A bipartisan House bill would scale back Section 230 protections for large social media platforms when their recommendation algorithms foreseeably contribute to bodily injury or death, creating a duty of care, a right to sue, and a ban on forced arbitration; it exempts chronological feeds and small or non‑social services and is now in the House Energy & Commerce Committee.

Published
22 Nov 2025
Updated
22 Nov 2025
Tags
public-summary · US-Congress · Section-230
Unvetted
01 · Section

Headline Summary

The bill would make big social-media platforms legally responsible if their recommendation algorithms, used to personalize feeds, foreseeably contribute to real‑world injury or death, and it lets victims sue in federal court.

02 · Section

What It Does

The “Algorithm Accountability Act” narrows Section 230’s liability shield for large, for‑profit social media platforms when they fail a new “reasonable care” duty in designing, testing, and operating recommendation algorithms. If that failure foreseeably contributes to bodily injury or death—either to a user or caused by a user—the platform can be sued and loses Section 230 protection for that incident.

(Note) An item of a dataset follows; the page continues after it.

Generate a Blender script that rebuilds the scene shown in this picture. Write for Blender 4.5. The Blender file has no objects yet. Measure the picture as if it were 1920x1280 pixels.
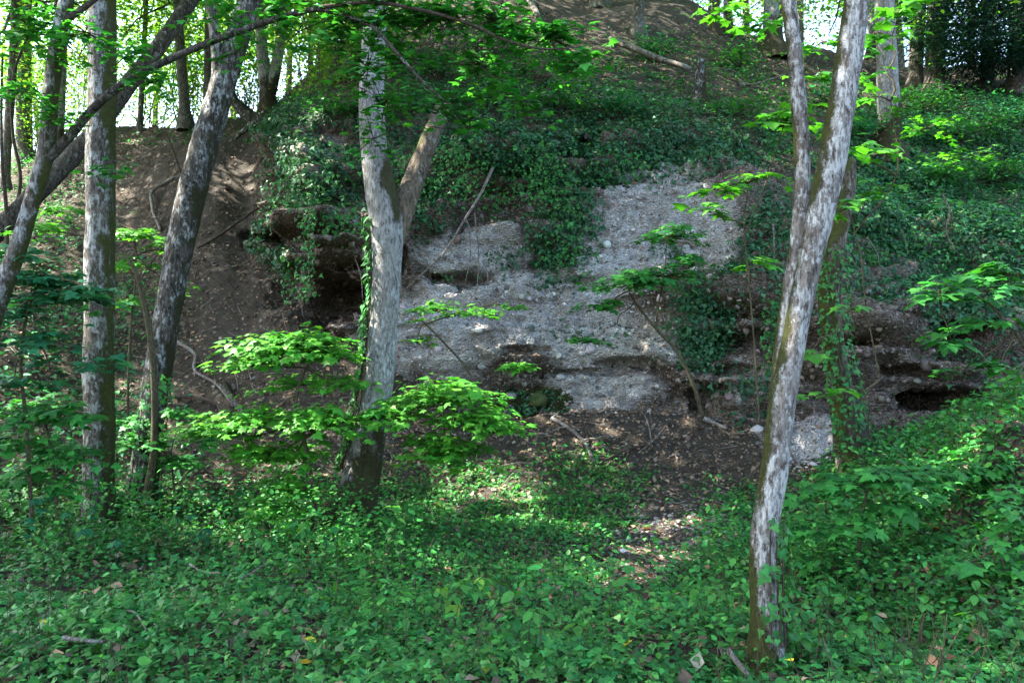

  • Creates a duty of care for recommendation‑based algorithms that personalize content using user data.
  • Removes Section 230(c)(1) immunity if that duty is breached and the harm is tied to the algorithm’s design or performance.
  • Establishes a private right of action for compensatory and punitive damages; suits may be brought by injured people or legal representatives (including for minors or deceased persons).
  • Bans predispute arbitration clauses and joint‑action (class action) waivers; courts—not arbitrators—decide applicability.
  • Limits scope to for‑profit social media services with at least 1,000,000 registered users; excludes email, SMS/direct‑message‑only services, internal company platforms, teleconferencing tools, e‑commerce/review sites, music/podcast platforms, and sites whose primary purpose is news or sports coverage.
  • Carves out chronological or reverse‑chronological feeds and the first page of user‑initiated search results (recommendations that follow are still covered).
  • States that enforcement cannot be based on the viewpoint of protected speech and includes standard severability and state‑law preservation language.
  • Updates cross‑references in several federal statutes to reflect the new numbering of Section 230.
03 · Section

Who’s For It

  • Sponsors: Rep. Mike Kennedy (R‑UT) and Rep. April McClain Delaney (D‑MD).
  • Backers’ rationale (as reflected in the text and title): increase accountability for algorithm design when it leads to serious offline harms, and give victims a clear path to seek damages.
04 · Section

Who’s Against It

No formal opposition is listed in the bill text. Based on recurring debates around Section 230 and algorithmic liability, here are the likely lines of criticism (not yet tied to specific groups):

  • Risk of over‑removal or less personalization if platforms fear lawsuits, potentially degrading user experience.
  • Unclear “reasonable care” standard could invite broad litigation and raise compliance costs, favoring the largest incumbents.
  • Free‑expression concerns if platforms change ranking to avoid liability, affecting how lawful content is surfaced.
  • Questions about causation: proving that an algorithm’s design—rather than user behavior or third‑party conduct—“foreseeably” led to a specific injury.
05 · Section

What’s Next

Introduced on November 21, 2025, and referred to the House Committee on Energy and Commerce the same day. Next steps typically include hearings and a committee markup; if approved, it would move to a House floor vote, then to the Senate, and finally to the President if both chambers pass it. Timeline and changes are uncertain.